Things did seem to be going well for the old college fraternity brothers who founded Bitpay, both of whom were in Tahoe. They had signed up lots of new online merchants who were happy to find a cheaper way to process online transactions—the 1 percent that Bitpay charged versus the 2 to 3 percent charged by credit cards—without worrying about chargebacks. But it was now becoming evident that consumers had much less of a reason than merchants to use Bitcoin for online purchases. Consumers, after all, never see the 2.5 percent processing fee that merchants pay, so products aren't cheaper when purchased with Bitcoin. And consumers generally like having the peace of mind offered by chargebacks. For the sake of Bitcoin as a whole, there were many who worried that the consumers who were buying things online through Bitpay were pushing the price of Bitcoin down; generally when online retailers accepted Bitcoins they immediately sold them off for dollars, creating a downward pressure on the overall price.

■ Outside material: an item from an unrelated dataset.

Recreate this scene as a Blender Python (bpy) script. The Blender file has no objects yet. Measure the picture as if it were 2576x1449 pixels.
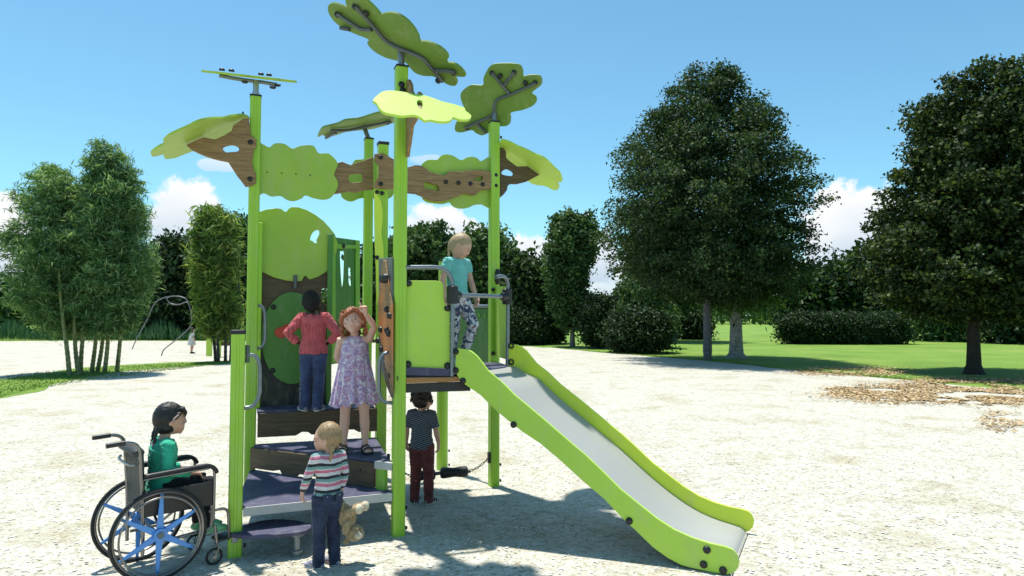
import bpy, bmesh, math, random
import numpy as np
from mathutils import Vector, Matrix, noise
random.seed(7); RNG = np.random.default_rng(11)
R = math.radians
V = Vector
S = bpy.context.scene
COL = S.collection

# ------------------------------------------------------------------ camera
FPX, CXP, CYP, CAMZ, PITCH = 1670.0, 1288.0, 724.5, 2.0, R(2.45)
cam_d = bpy.data.cameras.new('camera'); cam = bpy.data.objects.new('camera', cam_d); COL.objects.link(cam)
cam.location = (0, 0, CAMZ); cam.rotation_euler = (R(90) + PITCH, 0, 0)
cam_d.sensor_width = 36; cam_d.lens = 36 * FPX / 2576; cam_d.clip_end = 5000; cam_d.clip_start = 0.05
S.camera = cam

def ray(px, py):
    xc = (px - CXP) / FPX; yc = (CYP - py) / FPX
    c, s = math.cos(PITCH), math.sin(PITCH)
    return V((xc, c - s * yc, s + c * yc))
def atY(px, py, y):
    d = ray(px, py); return V((0, 0, CAMZ)) + d * (y / d.y)
def atZ(px, py, z=0.0):
    d = ray(px, py); return V((0, 0, CAMZ)) + d * ((z - CAMZ) / d.z)
def onP(px, py, p0, n):
    d = ray(px, py); o = V((0, 0, CAMZ)); return o + d * ((p0 - o).dot(n) / d.dot(n))
# measured regions of the survey photograph (scale and offset)
def c1(x, y): return (201.2 + .35175 * x, 939.2 + .35175 * y)
def c2(x, y): return (536.7 + .35175 * x, 939.2 + .35175 * y)
def c3(x, y): return (570.2 + .34733 * x, 503.1 + .34733 * y)
def c4(x, y): return (905.6 + .34733 * x, 536.7 + .34733 * y)
def c5(x, y): return (369 + .27778 * x, 134.2 + .27778 * y)
def c6(x, y): return (805 + .3703 * x, .3703 * y)
def c7(x, y): return (939.2 + .37511 * x, 905.6 + .37511 * y)
def c8(x, y): return (1073.3 + .44448 * x, 805 + .44448 * y)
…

Bobby Lee talked at Tahoe about the many unusual stresses of running a virtual-currency startup in China. After the government had forced the payment processors to cut off Bitcoin exchanges back in December, Bobby's competitors had quickly opened bank accounts where customers could deposit funds. Bobby had chosen not to follow the same path—it seemed to violate the clear intent of the statement from the Chinese regulators in December. Bobby had grown up working for American companies, which generally tried to obey, or at least give the appearance of obeying, not just the letter but also the spirit of the rules. Bobby had internalized this cultural code. But as Bobby watched his business dwindle, and his competitors thrive, his Chinese
cofounders pushed him to understand that Chinese regulators weren't looking to enforce a strict reading of the law—they just didn't want to have anything shoved in their face.

“Turns out, in China, there's no ethics—there's no moral obligation,” Bobby would say of his discovery, with a hint of amusement and a dash of frustration. “Westerners see that as a bad thing. Chinese see that as, ‘We're being flexible.'”

With a sense that he was caught in a street fight and limiting himself to punching with boxing gloves, Bobby eventually bent to the Chinese way of doing business and opened up the company's bank accounts to customer deposits shortly before coming to Tahoe.

“If no one listens, and there is no penalty, our competitors do what's best for them and then we're left in the dust,” Bobby explained. “So instead we decided to embrace the local method.”

There were, though, limits to how far Bobby would go in his hunt for business. He was outspoken about his belief that his competitors were faking their volume numbers to make it look as though they were attracting more business. He also initially declined to follow the lead of one of his increasingly successful competitors, OKCoin, which had introduced what is known as margin trading. Customers of OKCoin could essentially borrow money to make bigger bets on Bitcoin. If the price went up, customers could pay back the borrowed money, but if it went down the customers quickly lost their original money—the normal outcome in margin trading. This didn't seem to Bobby like a good formula for a long-term business, though he was coming to reconsider all of his Western judgments.